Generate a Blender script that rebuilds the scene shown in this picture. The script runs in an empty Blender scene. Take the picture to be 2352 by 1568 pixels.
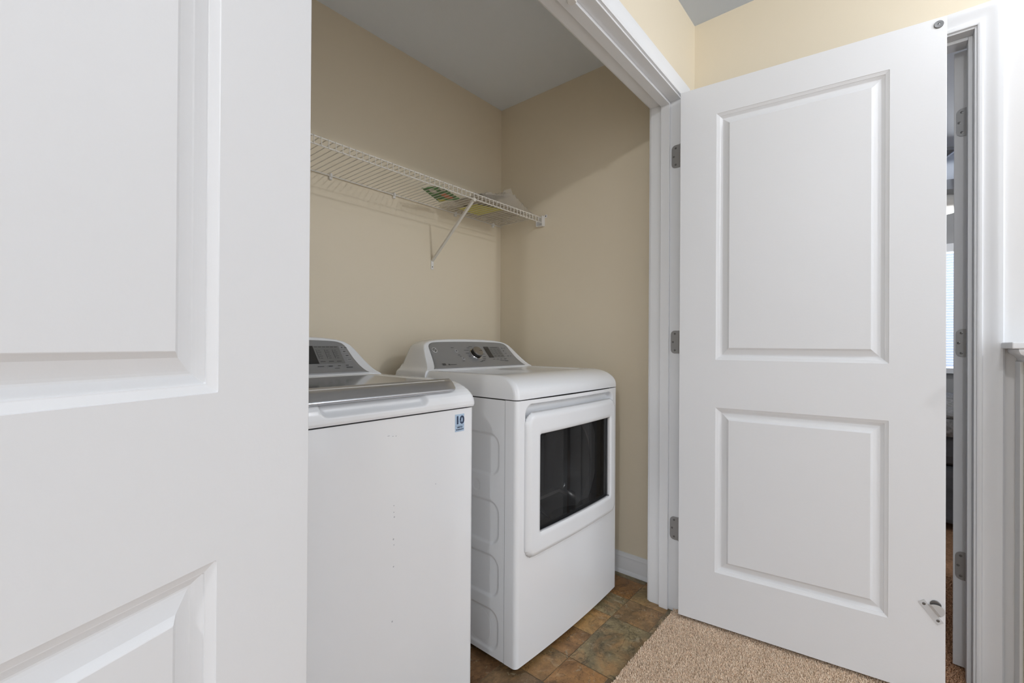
import bpy, bmesh, math, random
import numpy as np
from mathutils import Vector, Matrix
random.seed(7); rng = np.random.default_rng(7)
scene = bpy.context.scene
COL = scene.collection

# ------------------------------------------------------------ camera
IMG_W = 2352
cd = bpy.data.cameras.new('camera'); cam = bpy.data.objects.new('camera', cd); COL.objects.link(cam)
F = Vector((0.76140368, 0.64826889, 0.00344702)); R = Vector((0.64824526, -0.76140789, 0.0060091)); U = Vector((-0.0065201, 0.00234084, 0.999976))
cam.matrix_world = Matrix(((R.x, U.x, -F.x, 0), (R.y, U.y, -F.y, 0), (R.z, U.z, -F.z, 1.0699), (0, 0, 0, 1)))
cd.sensor_fit = 'HORIZONTAL'; cd.sensor_width = 36; cd.lens = 1035.02 * 36 / IMG_W
cd.shift_y = 2.95 / IMG_W; cd.clip_start = 0.02; cd.clip_end = 60
scene.camera = cam

# ------------------------------------------------------------ world, lamps, exposure
w = bpy.data.worlds.new('world'); scene.world = w; w.use_nodes = True
wt = w.node_tree; wc = wt.nodes.new('ShaderNodeTexCoord'); wx = wt.nodes.new('ShaderNodeSeparateXYZ'); wr = wt.nodes.new('ShaderNodeValToRGB')
wt.links.new(wc.outputs['Generated'], wx.inputs[0]); wt.links.new(wx.outputs['Z'], wr.inputs['Fac']); wt.links.new(wr.outputs['Color'], wt.nodes['Background'].inputs[0])
we = wr.color_ramp.elements; we[0].position = 0.0; we[0].color = (0.66, 0.68, 0.70, 1); we[1].position = 0.04; we[1].color = (0.90, 0.94, 1.0, 1)   # ground a little dimmer than the overcast sky
w.node_tree.nodes['Background'].inputs[1].default_value = 1.7
vs = scene.view_settings
vs.view_transform = 'Standard'; vs.look = 'None'; vs.gamma = 1; vs.exposure = 0.0; vs.use_curve_mapping = False
LAMPS = [((1.42, -0.42, 2.33), 6.0), ((-1.3, -0.32, 2.33), 38.0), ((1.45, -1.5, 2.33), 31.0)]
def lamp(loc, power, radius=0.032, col=(0.985, 0.99, 1.0)):
    l = bpy.data.lights.new('ceiling_lamp_light', 'POINT'); l.energy = power; l.shadow_soft_size = radius; l.color = col
    o = bpy.data.objects.new('ceiling_lamp_light', l); o.location = loc; COL.objects.link(o); return o

# ------------------------------------------------------------ materials
def mat(name, color, rough=0.5, metal=0.0, spec=0.5, coat=0.0, bump=None, var=None):
    m = bpy.data.materials.new(name); m.use_nodes = True
    nt = m.node_tree; b = nt.nodes['Principled BSDF']
    b.inputs['Base Color'].default_value = (*color, 1); b.inputs['Roughness'].default_value = rough
    b.inputs['Metallic'].default_value = metal; b.inputs['Specular IOR Level'].default_value = spec
    b.inputs['Coat Weight'].default_value = coat; b.inputs['Coat Roughness'].default_value = 0.06
    tc = nt.nodes.new('ShaderNodeTexCoord')
    if bump:
        sc, st, dist = bump
        n = nt.nodes.new('ShaderNodeTexNoise'); n.inputs['Scale'].default_value = sc; n.inputs['Detail'].default_value = 4
        nt.links.new(tc.outputs['Object'], n.inputs['Vector'])
        bp = nt.nodes.new('ShaderNodeBump'); bp.inputs['Strength'].default_value = st; bp.inputs['Distance'].default_value = dist
        nt.links.new(n.outputs['Fac'], bp.inputs['Height']); nt.links.new(bp.outputs['Normal'], b.inputs['Normal'])
    if var:
        sc, amt = var
        n = nt.nodes.new('ShaderNodeTexNoise'); n.inputs['Scale'].default_value = sc; n.inputs['Detail'].default_value = 5
        nt.links.new(tc.outputs['Object'], n.inputs['Vector'])
        r = nt.nodes.new('ShaderNodeValToRGB')
        r.color_ramp.elements[0].position = 0.3; r.color_ramp.elements[1].position = 0.7
        r.color_ramp.elements[0].color = (*[c * (1 - amt) for c in color], 1); r.color_ramp.elements[1].color = (*[min(1, c * (1 + amt)) for c in color], 1)
        nt.links.new(n.outputs['Fac'], r.inputs['Fac']); nt.links.new(r.outputs['Color'], b.inputs['Base Color'])
    return m
M = {}
M['trim'] = mat('white_trim_paint', (0.825, 0.84, 0.86), 0.38, bump=(60, 0.05, 0.002))
M['door'] = mat('white_door_paint', (0.79, 0.80, 0.815), 0.42, bump=(150, 0.10, 0.0015))
M['wall'] = mat('cream_wall_paint', (0.81, 0.725, 0.57), 0.6, bump=(260, 0.10, 0.0015))
M['whitewall'] = mat('white_wall_paint', (0.80, 0.80, 0.80), 0.6, bump=(260, 0.08, 0.001))
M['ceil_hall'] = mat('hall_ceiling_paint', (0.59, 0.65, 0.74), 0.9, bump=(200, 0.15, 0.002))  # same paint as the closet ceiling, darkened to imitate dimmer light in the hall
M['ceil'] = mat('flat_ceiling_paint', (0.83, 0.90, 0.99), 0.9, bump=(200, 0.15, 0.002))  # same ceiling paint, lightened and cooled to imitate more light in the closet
M['enamel'] = mat('white_enamel', (0.83, 0.845, 0.865), 0.22, coat=0.5)
M['side'] = mat('white_side_enamel', (0.82, 0.835, 0.855), 0.35)
M['gap'] = mat('dark_gap', (0.03, 0.03, 0.03), 0.8)
M['silver'] = mat('silver_console', (0.30, 0.305, 0.31), 0.32, metal=0.25, coat=0.3)
M['display'] = mat('display_window', (0.035, 0.035, 0.035), 0.15)
M['chrome'] = mat('polished_chrome', (0.58, 0.58, 0.58), 0.14, metal=0.85)
M['brush'] = mat('brushed_metal', (0.50, 0.51, 0.53), 0.24, metal=0.75)
M['badge'] = mat('bright_badge', (0.72, 0.72, 0.72), 0.3, metal=0.5)
M['knobcap'] = mat('dark_chrome_cap', (0.34, 0.33, 0.325), 0.25, metal=0.9)
M['knobside'] = mat('dark_knob_side', (0.05, 0.045, 0.04), 0.25, metal=0.6)
M['ink'] = mat('dark_print', (0.07, 0.07, 0.07), 0.6)
M['pale'] = mat('pale_button', (0.36, 0.36, 0.37), 0.4)
M['panelgrey'] = mat('display_field', (0.19, 0.19, 0.185), 0.35)
M['hinge'] = mat('satin_nickel_hinge', (0.36, 0.36, 0.36), 0.45, metal=0.7)
M['screw'] = mat('steel_screw', (0.20, 0.20, 0.20), 0.35, metal=0.9)
M['wire'] = mat('white_vinyl_wire', (0.80, 0.77, 0.71), 0.4)
M['plastic'] = mat('white_plastic', (0.82, 0.81, 0.79), 0.4)
M['bracket'] = mat('pale_grey_metal', (0.60, 0.605, 0.61), 0.4)
M['navy'] = mat('navy_ink', (0.03, 0.05, 0.10), 0.5)
M['sticker'] = mat('pale_blue_sticker', (0.42, 0.55, 0.70), 0.35)
M['scuff'] = mat('grey_scuff', (0.45, 0.46, 0.50), 0.5)
M['black'] = mat('black_plastic', (0.02, 0.02, 0.02), 0.5)
M['lidglass'] = mat('grey_lid_glass', (0.22, 0.225, 0.235), 0.10, spec=0.5, coat=0.3)
M['drum'] = mat('drum_grey', (0.30, 0.30, 0.30), 0.35, metal=0.3)
M['bowl'] = mat('smoky_bowl', (0.10, 0.10, 0.10), 0.12)
M['paper'] = mat('booklet_paper', (0.50, 0.45, 0.38), 0.7, var=(30, 0.15))
M['yellow'] = mat('yellow_cover', (0.62, 0.58, 0.14), 0.5)
M['green'] = mat('green_print', (0.07, 0.22, 0.06), 0.35, var=(28, 0.6))
M['redprint'] = mat('salmon_print', (0.62, 0.22, 0.12), 0.5)
M['cream'] = mat('pale_print', (0.70, 0.68, 0.60), 0.5)
M['bedding'] = mat('grey_throw', (0.22, 0.215, 0.21), 0.9, bump=(20, 0.6, 0.02), var=(60, 0.3))
M['darkbed'] = mat('dark_bed_fabric', (0.07, 0.07, 0.075), 0.9, var=(12, 0.3))
M['fanblade'] = mat('dark_fan_blade', (0.06, 0.055, 0.05), 0.4)
M['globe'] = mat('frosted_globe', (0.85, 0.84, 0.8), 0.3)
M['greywall'] = mat('grey_bedroom_paint', (0.42, 0.42, 0.42), 0.7)
M['blind'] = mat('white_blind', (0.80, 0.82, 0.86), 0.5)

def noise_floor(name, cols, scale, bumpd=0.004, rough=0.95):
    m = bpy.data.materials.new(name); m.use_nodes = True; nt = m.node_tree; b = nt.nodes['Principled BSDF']
    b.inputs['Roughness'].default_value = rough; b.inputs['Specular IOR Level'].default_value = 0.1
    tc = nt.nodes.new('ShaderNodeTexCoord'); n = nt.nodes.new('ShaderNodeTexNoise')
    n.inputs['Scale'].default_value = scale; n.inputs['Detail'].default_value = 6; n.inputs['Roughness'].default_value = 0.75
    nt.links.new(tc.outputs['Object'], n.inputs['Vector'])
    r = nt.nodes.new('ShaderNodeValToRGB'); e = r.color_ramp.elements
    e[0].position = 0.32; e[1].position = 0.68; e[0].color = (*cols[0], 1); e[1].color = (*cols[1], 1)
    nt.links.new(n.outputs['Fac'], r.inputs['Fac']); nt.links.new(r.outputs['Color'], b.inputs['Base Color'])
    bp = nt.nodes.new('ShaderNodeBump'); bp.inputs['Distance'].default_value = bumpd; bp.inputs['Strength'].default_value = 0.8
    nt.links.new(n.outputs['Fac'], bp.inputs['Height']); nt.links.new(bp.outputs['Normal'], b.inputs['Normal'])
    return m
M['carpet'] = noise_floor('beige_carpet_base', ((0.34, 0.23, 0.15), (0.66, 0.49, 0.35)), 260)
M['carpet_brown'] = noise_floor('brown_carpet', ((0.28, 0.14, 0.07), (0.58, 0.33, 0.19)), 90)

def attr_mat(name, rough, spec=0.3, kind='tuft'):
    m = bpy.data.materials.new(name); m.use_nodes = True; nt = m.node_tree; b = nt.nodes['Principled BSDF']
    b.inputs['Roughness'].default_value = rough; b.inputs['Specular IOR Level'].default_value = spec
    a = nt.nodes.new('ShaderNodeAttribute'); a.attribute_name = 'tint'
    if kind == 'tuft':
        nt.links.new(a.outputs['Color'], b.inputs['Base Color']); return m
    # slate: per tile tint mixed with layered noise veins
    tc = nt.nodes.new('ShaderNodeTexCoord')
    vm = nt.nodes.new('ShaderNodeVectorMath'); vm.operation = 'ADD'
    a2 = nt.nodes.new('ShaderNodeAttribute'); a2.attribute_name = 'seed'
    nt.links.new(tc.outputs['Object'], vm.inputs[0]); nt.links.new(a2.outputs['Vector'], vm.inputs[1])
    def noise(sc, det, ro, dist=0):
        n = nt.nodes.new('ShaderNodeTexNoise'); n.inputs['Scale'].default_value = sc; n.inputs['Detail'].default_value = det
        n.inputs['Roughness'].default_value = ro; n.inputs['Distortion'].default_value = dist
        nt.links.new(vm.outputs[0], n.inputs['Vector']); return n
    def ramp(src, p0, p1, c0, c1):
        r = nt.nodes.new('ShaderNodeValToRGB'); e = r.color_ramp.elements
        e[0].position = p0; e[1].position = p1; e[0].color = (*c0, 1); e[1].color = (*c1, 1)
        nt.links.new(src, r.inputs['Fac']); return r
    def mix(fac, c1, c2, mode='MIX'):
        x = nt.nodes.new('ShaderNodeMix'); x.data_type = 'RGBA'; x.blend_type = mode
        if isinstance(fac, float): x.inputs[0].default_value = fac
        else: nt.links.new(fac, x.inputs[0])
        for s, c in ((6, c1), (7, c2)):
            if isinstance(c, tuple): x.inputs[s].default_value = (*c, 1)
            else: nt.links.new(c, x.inputs[s])
        return x.outputs[2]
    n1 = noise(9, 7, 0.65, 1.2); n2 = noise(16, 6, 0.6, 2.5); n3 = noise(70, 8, 0.8, 0.3); n4 = noise(5, 4, 0.5, 1.5)
    c = mix(ramp(n1.outputs['Fac'], 0.38, 0.66, (0.5, 0.5, 0.5), (1.5, 1.45, 1.35)).outputs['Color'], a.outputs['Color'], a.outputs['Color'])
    c = mix(1.0, a.outputs['Color'], ramp(n1.outputs['Fac'], 0.35, 0.68, (0.55, 0.52, 0.5), (1.45, 1.4, 1.35)).outputs['Color'], 'MULTIPLY')
    c = mix(ramp(n2.outputs['Fac'], 0.57, 0.66, (0, 0, 0), (0.65, 0.65, 0.65)).outputs['Color'], c, (0.34, 0.29, 0.19))
    c = mix(ramp(n4.outputs['Fac'], 0.52, 0.68, (0, 0, 0), (0.6, 0.6, 0.6)).outputs['Color'], c, (0.42, 0.22, 0.08))
    c = mix(1.0, c, ramp(n3.outputs['Fac'], 0.3, 0.7, (0.65, 0.65, 0.65), (1.3, 1.3, 1.3)).outputs['Color'], 'MULTIPLY')
    # crack like veins
    n5 = noise(4.5, 5, 0.6, 2.0)
    ma = nt.nodes.new('ShaderNodeMath'); ma.operation = 'SUBTRACT'; ma.inputs[1].default_value = 0.5; nt.links.new(n5.outputs['Fac'], ma.inputs[0])
    mb = nt.nodes.new('ShaderNodeMath'); mb.operation = 'ABSOLUTE'; nt.links.new(ma.outputs[0], mb.inputs[0])
    vein = ramp(mb.outputs[0], 0.0, 0.010, (0.45, 0.45, 0.45), (1, 1, 1))
    c = mix(1.0, c, vein.outputs['Color'], 'MULTIPLY')
    nt.links.new(c, b.inputs['Base Color'])
    bp = nt.nodes.new('ShaderNodeBump'); bp.inputs['Strength'].default_value = 0.35; bp.inputs['Distance'].default_value = 0.003
    nt.links.new(n3.outputs['Fac'], bp.inputs['Height']); nt.links.new(bp.outputs['Normal'], b.inputs['Normal'])
    return m
M['tuft'] = attr_mat('carpet_yarn', 0.95, 0.1)
M['slate'] = attr_mat('slate_vinyl', 0.38, 0.4, 'slate')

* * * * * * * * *

# What to do
Gather each line that holds "scene".

# Task solution
Generate a Blender script that rebuilds the scene shown in this picture. The script runs in an empty Blender scene. Take the picture to be 2352 by 1568 pixels.
scene = bpy.context.scene
COL = scene.collection
scene.camera = cam
w = bpy.data.worlds.new('world'); scene.world = w; w.use_nodes = True
vs = scene.view_settings